▶ [Exercise instructions]
Write the lines out again, from the top of the material to the line containing "col = scene.collection", pictures excluded.
[Begin Data block]
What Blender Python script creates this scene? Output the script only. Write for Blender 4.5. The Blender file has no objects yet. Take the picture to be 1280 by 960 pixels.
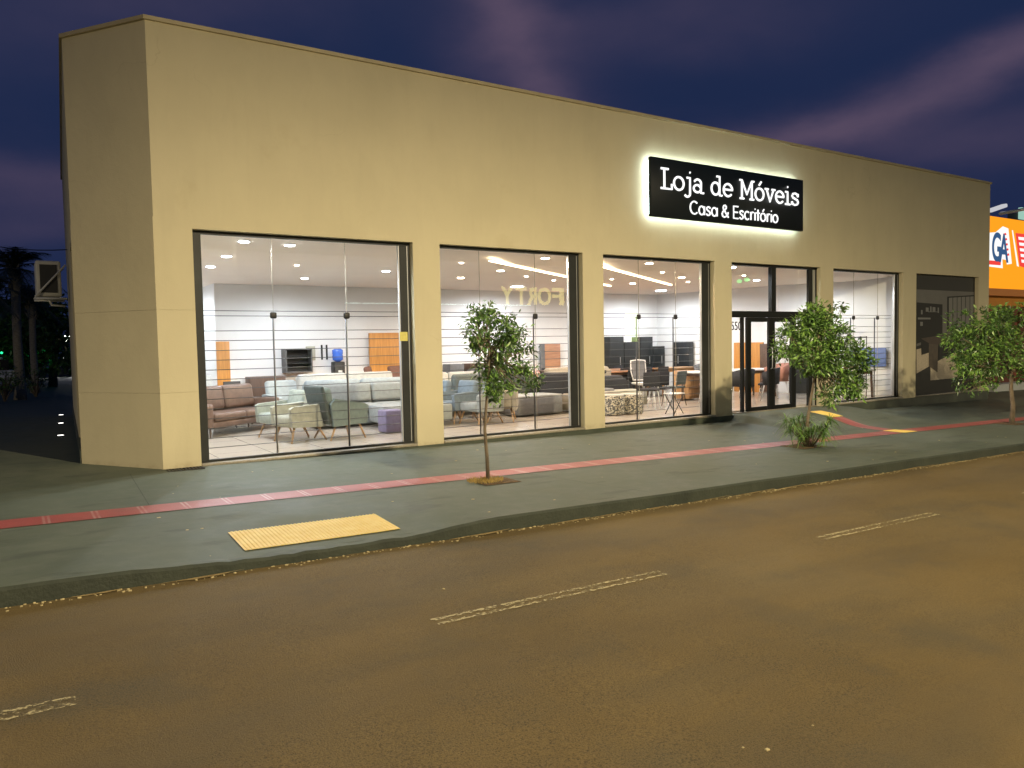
import bpy, bmesh, math, random
from mathutils import Vector, Matrix
rnd = random.Random(7)
R = math.radians
scene = bpy.context.scene
col = scene.collection

# ------------------------------------------------------------------ camera, world, exposure
CX, CY, CZ = -1.6946, -11.4632, 1.6453
AX_R = Vector((0.8375906, -0.5459738, -0.01883063))
AX_F = Vector((0.54448084, 0.83711721, -0.05268196))
AX_U = Vector((0.04452642, 0.033873, 0.99843378))
FPX = 959.77
cam_d = bpy.data.cameras.new('camera')
cam_d.sensor_width = 36.0
cam_d.lens = FPX / 1280 * 36
cam_d.clip_end = 4000
cam = bpy.data.objects.new('camera', cam_d)
col.objects.link(cam)
cam.matrix_world = Matrix(((AX_R.x, AX_U.x, -AX_F.x, CX), (AX_R.y, AX_U.y, -AX_F.y, CY), (AX_R.z, AX_U.z, -AX_F.z, CZ), (0, 0, 0, 1)))
scene.camera = cam
scene.view_settings.view_transform = 'Standard'
scene.view_settings.look = 'None'
scene.view_settings.exposure = 0.1
scene.view_settings.gamma = 1.0
try:
    scene.cycles.use_denoising = True
    scene.cycles.max_bounces = 6
    scene.cycles.diffuse_bounces = 4
    scene.cycles.glossy_bounces = 3
    scene.cycles.transparent_max_bounces = 24
    scene.cycles.sample_clamp_indirect = 6
except Exception:
    pass


def _ray(px, py):
    return AX_F + AX_R * ((px - 640) / FPX) - AX_U * ((py - 480) / FPX)


def at(px, py, Y):
    d = _ray(px, py)
    t = (Y - CY) / d.y
    return Vector((CX + d.x * t, Y, CZ + d.z * t))


def direction(px, py):
    return _ray(px, py).normalized()


world = bpy.data.worlds.new('World')
scene.world = world
world.use_nodes = True
nt = world.node_tree
nt.nodes.clear()
N = nt.nodes.new
Lk = nt.links.new


def wmath(op, a, b=None, c=None):
    n = N('ShaderNodeMath'); n.operation = op
    for i, v in enumerate((a, b, c)):
        if v is None:
            continue
        if isinstance(v, (int, float)):
            n.inputs[i].default_value = v
        else:
            Lk(v, n.inputs[i])
    return n.outputs[0]


def wmix(f, a, b):
    n = N('ShaderNodeMix'); n.data_type = 'RGBA'
    for s, v in ((n.inputs[0], f), (n.inputs[6], a), (n.inputs[7], b)):
        if isinstance(v, (int, float)):
            s.default_value = v
        elif isinstance(v, tuple):
            s.default_value = (*v, 1)
        else:
            Lk(v, s)
    return n.outputs[2]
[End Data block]
▶ [Solution to this task]
What Blender Python script creates this scene? Output the script only. Write for Blender 4.5. The Blender file has no objects yet. Take the picture to be 1280 by 960 pixels.
import bpy, bmesh, math, random
from mathutils import Vector, Matrix
rnd = random.Random(7)
R = math.radians
scene = bpy.context.scene
col = scene.collection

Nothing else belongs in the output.